ただしその一方で、自分の持っているスキルセットと転職した先で求められるスキルセットにミスマッチがあり、再び離職することになるケースは少なからずあるのが紛れもない現実だ。「この企業のカルチャーが自分に合っている」というだけで転職してしまう人は多いが、それは最も失敗しやすいパターンだそうだ。大企業からスタートアップへの転職に失敗しないために、見るべきポイントは何があるだろうか。

失敗しないスタートアップ選び。見るべき4つのフィットとは

長谷川氏は「1.フェーズフィット、2.テーマフィット、3.リターンフィット、4.カルチャーフィットの4つのフィットを確認して欲しい」と話す。

 

1のフェーズフィットとは何か。スタートアップの成長段階には大きく分けて、シード、アーリー、ミドル、レイター、という4つのステージがある。このうちのどのステージなら自分が活躍できるのか、あるいはどのくらいの苦労ならば許容できるのか、を考えるのがステージのフィットだ。

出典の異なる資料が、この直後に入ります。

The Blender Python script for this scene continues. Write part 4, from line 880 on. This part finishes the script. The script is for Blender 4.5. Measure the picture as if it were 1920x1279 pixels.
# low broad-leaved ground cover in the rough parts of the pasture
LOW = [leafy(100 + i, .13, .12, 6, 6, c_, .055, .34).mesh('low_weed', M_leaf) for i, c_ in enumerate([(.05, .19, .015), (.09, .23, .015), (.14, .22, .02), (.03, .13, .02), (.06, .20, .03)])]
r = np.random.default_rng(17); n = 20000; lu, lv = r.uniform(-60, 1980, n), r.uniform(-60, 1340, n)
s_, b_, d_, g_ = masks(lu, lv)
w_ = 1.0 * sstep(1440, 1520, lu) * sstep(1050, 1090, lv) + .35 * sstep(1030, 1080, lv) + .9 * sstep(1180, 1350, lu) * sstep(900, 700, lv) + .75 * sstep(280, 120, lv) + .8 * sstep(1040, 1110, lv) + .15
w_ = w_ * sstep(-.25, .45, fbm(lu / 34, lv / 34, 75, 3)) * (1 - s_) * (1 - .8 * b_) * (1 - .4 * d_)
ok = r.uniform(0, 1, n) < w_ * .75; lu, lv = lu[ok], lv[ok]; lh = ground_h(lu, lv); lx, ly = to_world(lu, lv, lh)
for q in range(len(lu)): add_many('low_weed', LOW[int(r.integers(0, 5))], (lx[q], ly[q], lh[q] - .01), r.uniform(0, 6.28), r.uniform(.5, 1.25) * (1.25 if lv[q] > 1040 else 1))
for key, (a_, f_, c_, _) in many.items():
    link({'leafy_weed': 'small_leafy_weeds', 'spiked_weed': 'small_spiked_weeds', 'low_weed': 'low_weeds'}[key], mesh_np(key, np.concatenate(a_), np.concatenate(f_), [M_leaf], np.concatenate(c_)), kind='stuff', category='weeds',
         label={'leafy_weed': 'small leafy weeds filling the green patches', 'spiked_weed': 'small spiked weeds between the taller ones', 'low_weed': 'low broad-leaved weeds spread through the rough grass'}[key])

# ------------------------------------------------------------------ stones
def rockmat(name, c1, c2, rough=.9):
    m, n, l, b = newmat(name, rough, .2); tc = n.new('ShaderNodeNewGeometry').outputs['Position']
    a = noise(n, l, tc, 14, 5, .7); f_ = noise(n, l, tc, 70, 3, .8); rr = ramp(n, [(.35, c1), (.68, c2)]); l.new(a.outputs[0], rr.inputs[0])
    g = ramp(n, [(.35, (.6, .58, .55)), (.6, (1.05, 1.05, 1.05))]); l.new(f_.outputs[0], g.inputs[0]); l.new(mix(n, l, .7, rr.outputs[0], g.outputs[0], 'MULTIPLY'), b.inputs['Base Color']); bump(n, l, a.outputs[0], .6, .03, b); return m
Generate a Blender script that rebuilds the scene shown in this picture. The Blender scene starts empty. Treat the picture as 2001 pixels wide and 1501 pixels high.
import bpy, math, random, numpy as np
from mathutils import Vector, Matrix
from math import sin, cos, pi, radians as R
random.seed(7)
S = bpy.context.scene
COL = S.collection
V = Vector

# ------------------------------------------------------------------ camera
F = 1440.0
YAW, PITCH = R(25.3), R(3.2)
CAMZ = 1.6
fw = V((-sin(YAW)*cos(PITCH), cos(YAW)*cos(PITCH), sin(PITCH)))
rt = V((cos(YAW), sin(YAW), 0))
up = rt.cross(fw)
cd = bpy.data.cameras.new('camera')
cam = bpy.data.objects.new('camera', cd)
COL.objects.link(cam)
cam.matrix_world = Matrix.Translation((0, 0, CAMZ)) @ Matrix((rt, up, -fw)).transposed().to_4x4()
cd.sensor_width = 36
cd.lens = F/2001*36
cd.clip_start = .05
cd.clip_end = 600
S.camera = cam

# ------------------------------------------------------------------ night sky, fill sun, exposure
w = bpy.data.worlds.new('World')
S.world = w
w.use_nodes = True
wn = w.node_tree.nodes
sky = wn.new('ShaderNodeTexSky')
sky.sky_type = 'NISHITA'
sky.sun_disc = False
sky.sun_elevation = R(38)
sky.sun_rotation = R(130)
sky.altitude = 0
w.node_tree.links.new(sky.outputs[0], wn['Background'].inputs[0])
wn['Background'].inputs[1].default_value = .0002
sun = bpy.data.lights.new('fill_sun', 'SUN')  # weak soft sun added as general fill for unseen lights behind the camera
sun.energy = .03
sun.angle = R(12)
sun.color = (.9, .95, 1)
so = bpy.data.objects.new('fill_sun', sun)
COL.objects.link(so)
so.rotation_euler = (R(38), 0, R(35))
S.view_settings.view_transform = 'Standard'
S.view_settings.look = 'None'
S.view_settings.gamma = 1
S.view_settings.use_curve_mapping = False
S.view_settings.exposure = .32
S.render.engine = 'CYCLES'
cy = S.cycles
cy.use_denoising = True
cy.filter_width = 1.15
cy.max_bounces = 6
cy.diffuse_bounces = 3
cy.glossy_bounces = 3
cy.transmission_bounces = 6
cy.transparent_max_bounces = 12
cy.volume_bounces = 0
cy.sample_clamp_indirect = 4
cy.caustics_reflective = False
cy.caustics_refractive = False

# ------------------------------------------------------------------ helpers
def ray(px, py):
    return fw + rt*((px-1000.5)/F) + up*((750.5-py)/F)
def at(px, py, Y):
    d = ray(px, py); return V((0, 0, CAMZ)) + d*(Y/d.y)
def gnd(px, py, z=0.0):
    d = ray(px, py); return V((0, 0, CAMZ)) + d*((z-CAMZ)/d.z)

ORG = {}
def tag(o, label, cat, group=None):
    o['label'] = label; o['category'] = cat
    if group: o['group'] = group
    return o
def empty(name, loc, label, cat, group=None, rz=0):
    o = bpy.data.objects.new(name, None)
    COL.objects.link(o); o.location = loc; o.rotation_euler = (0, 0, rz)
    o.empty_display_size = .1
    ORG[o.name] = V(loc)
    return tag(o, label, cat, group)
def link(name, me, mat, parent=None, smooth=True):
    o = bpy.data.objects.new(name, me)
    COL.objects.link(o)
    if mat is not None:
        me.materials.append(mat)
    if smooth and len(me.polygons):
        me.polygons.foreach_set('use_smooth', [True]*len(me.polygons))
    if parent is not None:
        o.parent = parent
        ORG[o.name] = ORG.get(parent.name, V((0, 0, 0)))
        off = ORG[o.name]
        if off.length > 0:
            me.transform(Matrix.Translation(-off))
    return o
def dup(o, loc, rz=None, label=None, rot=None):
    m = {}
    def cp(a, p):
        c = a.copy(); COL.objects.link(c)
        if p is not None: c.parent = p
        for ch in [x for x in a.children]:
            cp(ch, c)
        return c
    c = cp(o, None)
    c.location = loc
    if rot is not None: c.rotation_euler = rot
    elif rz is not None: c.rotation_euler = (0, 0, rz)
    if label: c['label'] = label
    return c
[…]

シードステージは商品やサービスの開発段階で、完成品がなく売上も上がっていない状態。給料は低めで、福利厚生もあまり整っていない。一人ひとりの裁量が大きく、自ら考えて動き、アイデアを出し、できることはなんでもこなさないといけないだろう。

 

アーリーステージは商品化ができ、市場投入して売り上げを上げていく段階。誰も知らない会社の新しい商品を、どうやって顧客を掴み、市場に浸透させていくか。新市場開拓が重要なフェーズとなる。業務量が膨大であることは間違いない。

ミドルステージは売り上げが安定的に立ち始め、会社が成長していく段階。資金調達を繰り返し、新しい人材をどんどん採用し、会社が日に日に大きくなっていく中で、会社の仕組みづくりにも関わることになる。

レイターステージは、最初の事業が成長し、新たな事業を始めるなど、中小企業から中堅・大企業へと成長していく段階。株式上場を目指して(あるいは上場して)社内ルールが整備され、社員数も数百人規模となり、組織づくりとマネジメントが重要になってくる。

2のテーマフィットとは、事業のテーマやビジネスモデルとのフィットだ。狭義には事業領域に関心があるか、その業界で使われる言語が理解できるか、業務を遂行できるスキルがあるかなどが挙げられ、広義にはその事業が取り組む課題やビジョンに共感できるかといったことが挙げられるだろう。

注意しなければならないのは、ざっくりと営業、マーケティングの経験があっても、クロージングまでのプロセスや規模感が大きく違う場合がある点だ。BtoBなのかBtoCなのか、価格は数十万円なのか数千万円なのか、毎月何件契約を取ってくるスタイルなのか半年から1年かけるプロジェクトベースなのか、個人で動くのかチームで動くのかなど、同じ職種で転職しても自分の経験とかけ離れた場合だと入社後苦戦するケースも往々にしてある。逆に、異業種への転職でもフィットするケースは多々あるので、同業他社の中だけで探さなくてもいい。